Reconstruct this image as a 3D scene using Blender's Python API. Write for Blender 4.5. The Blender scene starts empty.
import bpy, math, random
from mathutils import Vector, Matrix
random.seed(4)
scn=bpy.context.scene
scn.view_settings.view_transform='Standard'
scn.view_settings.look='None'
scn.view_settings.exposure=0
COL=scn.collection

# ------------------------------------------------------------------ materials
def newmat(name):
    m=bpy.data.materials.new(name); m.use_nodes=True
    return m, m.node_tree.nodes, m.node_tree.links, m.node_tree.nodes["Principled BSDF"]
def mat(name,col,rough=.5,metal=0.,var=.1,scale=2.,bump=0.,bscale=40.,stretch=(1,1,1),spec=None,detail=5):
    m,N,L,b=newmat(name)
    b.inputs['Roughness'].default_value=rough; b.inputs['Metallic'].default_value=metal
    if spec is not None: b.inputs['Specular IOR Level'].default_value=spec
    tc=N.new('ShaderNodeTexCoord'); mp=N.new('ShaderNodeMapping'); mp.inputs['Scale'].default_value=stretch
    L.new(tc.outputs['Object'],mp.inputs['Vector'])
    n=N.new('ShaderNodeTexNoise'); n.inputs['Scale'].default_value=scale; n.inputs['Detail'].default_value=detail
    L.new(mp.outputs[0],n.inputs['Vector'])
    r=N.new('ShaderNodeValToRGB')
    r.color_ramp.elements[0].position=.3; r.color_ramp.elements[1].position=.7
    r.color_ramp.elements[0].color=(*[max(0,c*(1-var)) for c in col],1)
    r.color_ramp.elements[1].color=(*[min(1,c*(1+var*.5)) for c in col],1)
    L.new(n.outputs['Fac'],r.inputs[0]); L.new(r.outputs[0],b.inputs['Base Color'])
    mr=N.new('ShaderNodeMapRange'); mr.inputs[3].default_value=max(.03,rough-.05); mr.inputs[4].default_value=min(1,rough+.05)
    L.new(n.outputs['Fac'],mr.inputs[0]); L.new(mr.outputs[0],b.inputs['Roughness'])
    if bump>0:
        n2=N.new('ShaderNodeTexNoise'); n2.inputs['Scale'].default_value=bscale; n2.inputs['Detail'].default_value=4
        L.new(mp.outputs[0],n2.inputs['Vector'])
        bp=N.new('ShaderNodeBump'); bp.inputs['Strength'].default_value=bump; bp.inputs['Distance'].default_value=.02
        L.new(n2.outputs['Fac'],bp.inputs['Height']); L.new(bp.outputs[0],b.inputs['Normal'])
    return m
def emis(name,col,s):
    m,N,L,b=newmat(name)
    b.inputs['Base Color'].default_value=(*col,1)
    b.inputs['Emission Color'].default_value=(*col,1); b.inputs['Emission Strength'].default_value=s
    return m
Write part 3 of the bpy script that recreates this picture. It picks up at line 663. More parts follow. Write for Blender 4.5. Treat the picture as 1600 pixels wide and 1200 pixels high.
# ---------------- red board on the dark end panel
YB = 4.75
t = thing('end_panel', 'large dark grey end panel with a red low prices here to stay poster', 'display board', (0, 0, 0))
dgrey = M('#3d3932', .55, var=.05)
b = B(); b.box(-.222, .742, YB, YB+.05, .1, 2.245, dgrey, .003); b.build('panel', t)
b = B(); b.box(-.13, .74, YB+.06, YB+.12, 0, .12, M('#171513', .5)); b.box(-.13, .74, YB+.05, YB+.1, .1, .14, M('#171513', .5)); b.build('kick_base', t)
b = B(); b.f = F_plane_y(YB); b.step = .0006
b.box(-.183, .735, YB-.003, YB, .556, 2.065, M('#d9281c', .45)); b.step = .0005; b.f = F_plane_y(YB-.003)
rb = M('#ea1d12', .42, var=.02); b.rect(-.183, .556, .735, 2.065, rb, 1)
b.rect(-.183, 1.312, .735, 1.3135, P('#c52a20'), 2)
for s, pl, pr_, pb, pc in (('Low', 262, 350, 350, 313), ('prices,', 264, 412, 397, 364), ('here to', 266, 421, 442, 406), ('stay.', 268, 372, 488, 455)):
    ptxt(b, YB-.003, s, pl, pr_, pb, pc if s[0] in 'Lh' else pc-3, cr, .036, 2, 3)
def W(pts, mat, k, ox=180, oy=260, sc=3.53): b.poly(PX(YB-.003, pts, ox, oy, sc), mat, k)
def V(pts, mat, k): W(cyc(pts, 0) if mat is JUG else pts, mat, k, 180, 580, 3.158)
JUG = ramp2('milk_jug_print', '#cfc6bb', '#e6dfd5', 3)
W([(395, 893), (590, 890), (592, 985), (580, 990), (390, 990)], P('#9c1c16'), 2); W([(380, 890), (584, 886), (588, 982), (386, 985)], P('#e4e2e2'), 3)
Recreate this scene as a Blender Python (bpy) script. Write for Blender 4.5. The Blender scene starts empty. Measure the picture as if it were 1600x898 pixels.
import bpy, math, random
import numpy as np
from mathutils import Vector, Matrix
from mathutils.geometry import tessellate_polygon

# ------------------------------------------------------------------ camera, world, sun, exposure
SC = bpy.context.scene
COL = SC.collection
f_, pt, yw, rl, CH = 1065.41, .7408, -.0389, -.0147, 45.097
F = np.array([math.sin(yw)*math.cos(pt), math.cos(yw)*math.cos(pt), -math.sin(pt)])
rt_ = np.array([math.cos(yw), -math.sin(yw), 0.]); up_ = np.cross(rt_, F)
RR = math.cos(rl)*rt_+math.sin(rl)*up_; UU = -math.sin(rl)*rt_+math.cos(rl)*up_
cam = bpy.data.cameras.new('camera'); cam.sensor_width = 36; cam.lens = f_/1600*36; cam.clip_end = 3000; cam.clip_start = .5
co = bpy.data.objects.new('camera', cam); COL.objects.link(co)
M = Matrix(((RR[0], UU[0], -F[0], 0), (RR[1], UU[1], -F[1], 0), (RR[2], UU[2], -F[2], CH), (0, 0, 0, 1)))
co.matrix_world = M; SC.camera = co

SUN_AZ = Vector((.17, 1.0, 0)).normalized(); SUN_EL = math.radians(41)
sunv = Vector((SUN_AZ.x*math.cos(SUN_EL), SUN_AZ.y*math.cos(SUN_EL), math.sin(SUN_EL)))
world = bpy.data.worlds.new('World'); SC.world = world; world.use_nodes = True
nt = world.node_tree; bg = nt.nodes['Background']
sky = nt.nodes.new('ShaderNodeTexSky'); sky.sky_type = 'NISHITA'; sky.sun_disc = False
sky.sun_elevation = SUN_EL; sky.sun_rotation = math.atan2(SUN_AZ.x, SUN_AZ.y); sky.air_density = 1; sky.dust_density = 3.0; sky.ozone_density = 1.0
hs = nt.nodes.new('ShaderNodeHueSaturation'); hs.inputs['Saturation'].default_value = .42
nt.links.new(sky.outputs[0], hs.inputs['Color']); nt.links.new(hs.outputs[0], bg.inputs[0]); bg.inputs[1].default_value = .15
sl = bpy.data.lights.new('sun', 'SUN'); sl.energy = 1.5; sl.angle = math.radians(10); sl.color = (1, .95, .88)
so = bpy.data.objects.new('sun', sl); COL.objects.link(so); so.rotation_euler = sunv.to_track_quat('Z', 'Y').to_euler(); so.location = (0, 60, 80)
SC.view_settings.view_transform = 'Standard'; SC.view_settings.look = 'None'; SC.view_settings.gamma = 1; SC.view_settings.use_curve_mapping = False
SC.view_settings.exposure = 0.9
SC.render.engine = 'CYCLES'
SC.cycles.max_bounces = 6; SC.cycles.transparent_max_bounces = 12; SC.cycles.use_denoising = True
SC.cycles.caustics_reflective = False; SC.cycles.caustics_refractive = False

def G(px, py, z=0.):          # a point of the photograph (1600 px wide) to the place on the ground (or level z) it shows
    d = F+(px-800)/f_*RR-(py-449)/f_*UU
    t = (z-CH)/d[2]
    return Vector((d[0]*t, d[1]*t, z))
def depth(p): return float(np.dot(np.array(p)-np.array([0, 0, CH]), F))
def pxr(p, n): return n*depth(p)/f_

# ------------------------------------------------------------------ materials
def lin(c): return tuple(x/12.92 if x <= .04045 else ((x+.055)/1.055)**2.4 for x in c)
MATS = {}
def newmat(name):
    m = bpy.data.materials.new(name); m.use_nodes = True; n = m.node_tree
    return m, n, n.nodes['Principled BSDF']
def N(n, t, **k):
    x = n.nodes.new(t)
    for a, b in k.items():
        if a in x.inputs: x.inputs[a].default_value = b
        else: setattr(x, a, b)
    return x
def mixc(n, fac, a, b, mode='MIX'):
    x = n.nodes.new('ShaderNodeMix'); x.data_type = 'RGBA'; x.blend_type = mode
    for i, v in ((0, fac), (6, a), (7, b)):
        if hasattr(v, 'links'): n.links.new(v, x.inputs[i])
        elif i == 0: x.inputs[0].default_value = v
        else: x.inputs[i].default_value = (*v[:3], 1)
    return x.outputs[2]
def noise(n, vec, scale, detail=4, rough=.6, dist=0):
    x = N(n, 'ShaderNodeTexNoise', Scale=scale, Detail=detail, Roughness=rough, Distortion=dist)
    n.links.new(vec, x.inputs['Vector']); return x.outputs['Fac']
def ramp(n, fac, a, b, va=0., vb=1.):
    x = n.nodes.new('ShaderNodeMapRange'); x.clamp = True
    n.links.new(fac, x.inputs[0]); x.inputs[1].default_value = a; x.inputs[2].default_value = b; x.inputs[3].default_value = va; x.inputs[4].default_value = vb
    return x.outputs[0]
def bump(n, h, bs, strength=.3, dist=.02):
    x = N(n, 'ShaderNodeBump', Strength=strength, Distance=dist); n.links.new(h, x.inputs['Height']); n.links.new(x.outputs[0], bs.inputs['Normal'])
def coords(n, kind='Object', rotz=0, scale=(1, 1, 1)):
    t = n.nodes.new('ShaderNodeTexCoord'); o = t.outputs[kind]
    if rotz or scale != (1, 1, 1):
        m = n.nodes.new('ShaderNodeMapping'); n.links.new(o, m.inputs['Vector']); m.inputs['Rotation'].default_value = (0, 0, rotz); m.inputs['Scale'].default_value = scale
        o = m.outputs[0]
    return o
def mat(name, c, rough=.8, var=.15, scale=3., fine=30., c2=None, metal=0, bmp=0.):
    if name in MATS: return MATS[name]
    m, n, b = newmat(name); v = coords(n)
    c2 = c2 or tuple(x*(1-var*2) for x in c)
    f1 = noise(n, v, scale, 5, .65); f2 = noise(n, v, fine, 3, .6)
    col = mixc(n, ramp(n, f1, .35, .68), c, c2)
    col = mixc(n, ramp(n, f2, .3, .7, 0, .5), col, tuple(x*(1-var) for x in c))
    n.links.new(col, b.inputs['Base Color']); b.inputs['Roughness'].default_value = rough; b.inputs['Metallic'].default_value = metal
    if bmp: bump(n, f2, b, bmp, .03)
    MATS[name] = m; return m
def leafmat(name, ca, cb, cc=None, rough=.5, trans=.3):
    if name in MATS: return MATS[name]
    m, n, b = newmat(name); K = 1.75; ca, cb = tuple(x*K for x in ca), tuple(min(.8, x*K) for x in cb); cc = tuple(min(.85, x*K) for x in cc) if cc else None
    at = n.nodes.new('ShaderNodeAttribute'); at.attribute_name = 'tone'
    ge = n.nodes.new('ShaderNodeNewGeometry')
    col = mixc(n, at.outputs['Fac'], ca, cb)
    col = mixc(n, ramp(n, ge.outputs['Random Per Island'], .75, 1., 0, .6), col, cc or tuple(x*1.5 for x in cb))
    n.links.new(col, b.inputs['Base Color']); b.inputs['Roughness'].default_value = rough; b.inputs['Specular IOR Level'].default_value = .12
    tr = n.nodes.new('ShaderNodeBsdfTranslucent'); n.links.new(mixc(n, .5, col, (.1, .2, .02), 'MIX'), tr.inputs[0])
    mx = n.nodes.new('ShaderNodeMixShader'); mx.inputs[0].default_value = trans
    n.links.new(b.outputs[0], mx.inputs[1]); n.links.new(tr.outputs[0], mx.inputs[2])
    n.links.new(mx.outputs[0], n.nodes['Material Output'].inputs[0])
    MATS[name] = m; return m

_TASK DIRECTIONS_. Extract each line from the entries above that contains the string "scene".

_REPLY TO THE TASK_.
Reconstruct this image as a 3D scene using Blender's Python API. Write for Blender 4.5. The Blender scene starts empty.
scn=bpy.context.scene
Recreate this scene as a Blender Python (bpy) script. Write for Blender 4.5. The Blender scene starts empty. Measure the picture as if it were 1600x898 pixels.
SC = bpy.context.scene